Вот так-то! В поэме довольно много примечаний, и все они зарифмованы. Шварцман непрерывно ведет полемику с пулковским астрономом (позже директором этой обсерватории и членом-корреспондентом Академии наук), большим путаником В.А.Кратом. Сколько язвительности, даже тонкой иронии «… что – тренье есть работы трата? (слова доподлинные Крата…») и вместе с тем – полная корректность и благожелательность к оппоненту! А ведь сколько кровушки выпили у Шварцмана коллеги Крата! Тут любой бы ожесточился, но не таков Шварцман. Вместе с тем, он дитя своего схоластического времени. Например как аргумент в полемике Шварцман советует: «…Раскройте Энгельса, дружок!..» Ничего не попишешь – к такой аргументации прибегали тогда не только психи… Потрясенный «Космогонической поэмой», я просто не знал, что мне делать.
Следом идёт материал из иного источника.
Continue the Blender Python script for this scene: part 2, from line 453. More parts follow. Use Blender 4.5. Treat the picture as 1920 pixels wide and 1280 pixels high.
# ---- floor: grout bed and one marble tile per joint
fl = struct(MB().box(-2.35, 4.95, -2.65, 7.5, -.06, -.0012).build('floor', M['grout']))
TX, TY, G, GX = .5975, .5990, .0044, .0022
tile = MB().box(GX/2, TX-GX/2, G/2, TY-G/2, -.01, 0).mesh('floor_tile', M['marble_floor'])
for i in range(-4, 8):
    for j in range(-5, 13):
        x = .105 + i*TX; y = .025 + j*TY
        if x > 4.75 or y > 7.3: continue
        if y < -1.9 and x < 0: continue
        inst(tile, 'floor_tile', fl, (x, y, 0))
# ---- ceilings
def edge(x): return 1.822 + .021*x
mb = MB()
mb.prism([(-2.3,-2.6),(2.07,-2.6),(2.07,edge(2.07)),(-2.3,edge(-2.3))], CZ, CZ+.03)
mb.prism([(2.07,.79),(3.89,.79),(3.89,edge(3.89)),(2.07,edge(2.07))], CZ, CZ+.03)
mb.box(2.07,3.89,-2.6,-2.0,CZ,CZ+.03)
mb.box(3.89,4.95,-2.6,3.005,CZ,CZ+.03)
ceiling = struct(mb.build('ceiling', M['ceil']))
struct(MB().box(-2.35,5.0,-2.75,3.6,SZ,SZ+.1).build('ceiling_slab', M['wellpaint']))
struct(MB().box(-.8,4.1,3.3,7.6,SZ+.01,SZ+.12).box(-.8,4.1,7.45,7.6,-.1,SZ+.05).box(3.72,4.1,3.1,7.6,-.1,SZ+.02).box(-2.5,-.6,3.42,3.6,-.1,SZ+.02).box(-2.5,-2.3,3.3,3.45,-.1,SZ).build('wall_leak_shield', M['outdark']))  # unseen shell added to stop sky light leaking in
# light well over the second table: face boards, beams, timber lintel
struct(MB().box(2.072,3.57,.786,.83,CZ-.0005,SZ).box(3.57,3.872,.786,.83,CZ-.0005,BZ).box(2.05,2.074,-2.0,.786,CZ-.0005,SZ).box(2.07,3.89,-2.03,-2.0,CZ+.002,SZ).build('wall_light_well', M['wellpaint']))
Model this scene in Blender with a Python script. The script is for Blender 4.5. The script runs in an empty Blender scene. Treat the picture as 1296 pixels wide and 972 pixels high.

Ровно через неделю передо мной сидел сам автор этой поэмы. Я спросил его, писал ли он когда-либо стихи? Нет, никогда не писал. Понятно, конечно, почему он выбрал ямб – ведь другого размера он просто не знал. Бедняга со школьных лет помнил только «…мой дядя самых честных правил…» – и это был весь его поэтический багаж. Когда он наглотался отрицательных рецензий на свои труды, рассматриваемые им как дело жизни, в его больное сознание въелась идея, что эти труды не понимают потому, что они написаны… прозой! И одержимый безумием человек буквально за 2–3 месяца совершил подвиг Геркулеса.

Годы, протекшие после окончания средней школы, он работал слесарем, всегда в ночной смене, днем же сидел по 10 часов в библиотеке Ленина. Практически не спал, питался… бог знает, где и чем он питался. Это был подлинный аскет. Что же мне с ним делать? И тут мелькнула неожиданная мысль. Я был тогда ученым секретарем комиссии по исследованию Солнца и располагал чистыми бланками. Я сказал сидевшему напротив меня Шварцману: «Я напишу Вам и притом на официальном бланке существенно положительную рецензию. Учтите, что власти у меня нет. Но с этой рецензией Вы, может быть, добьетесь публикации Ваших трудов. Может быть, хотя это и маловероятно». Шварцман прослезился – он явно не ожидал такого оборота. Я тут же написал ему рецензию, а знакомая машинистка напечатала ее на казенном бланке. Вот текст этой рецензии: «Рецензируемая работа Д.Шварцмана «Космогоническая Поэма» посвящена одной из актуальнейших проблем современной астрофизики. Оригинальная форма, которую автор придал своему произведению (стихи), несомненно привлечет к нему внимание самых широких слоев нашей общественности. Работа Д.Шварцмана вполне может быть опубликована в «Вопросах космогонии» в порядке дискуссии. Секретарь комиссии по исследованию Солнца д-р ф.м.н. И.Шкловский». Шварцман был потрясен – еще бы: первая положительная рецензия в его короткой, но многострадальной жизни. Когда он уходил, я ему сказал: «У Вас, наверное, есть еще экземпляры «Космогонической поэмы». Оставьте мне, пожалуйста, этот экземпляр». Он с радостью выполнил мою просьбу, и вот я уже 30 лет являюсь обладателем этого, по-видимому, уникального сокровища.

Получив мою положительную рецензию, Шварцман стал безуспешно околачивать пороги астрономических редакций и учреждений, доставляя немало хлопот моим чиновным коллегам. Я нарушил правила обращения с психами, чем, в частности, вызвал нарекания Аллы Генриховны: «Этот Шкловский – совершенно несерьезный человек, прямо-таки озорник!» Нигде, конечно, шварцманиану не напечатали. А жаль! Ведь столько всякой ерунды публикуют, которую даже никто не читает! Скажу более: я до сих пор так и не вник в научное содержание «Космогонической поэмы». Все как-то некогда. Странно все-таки, что там формулы имеют правильные размерности. А вдруг…

Больше я Шварцмана никогда не видел и ни от кого не слышал о нем.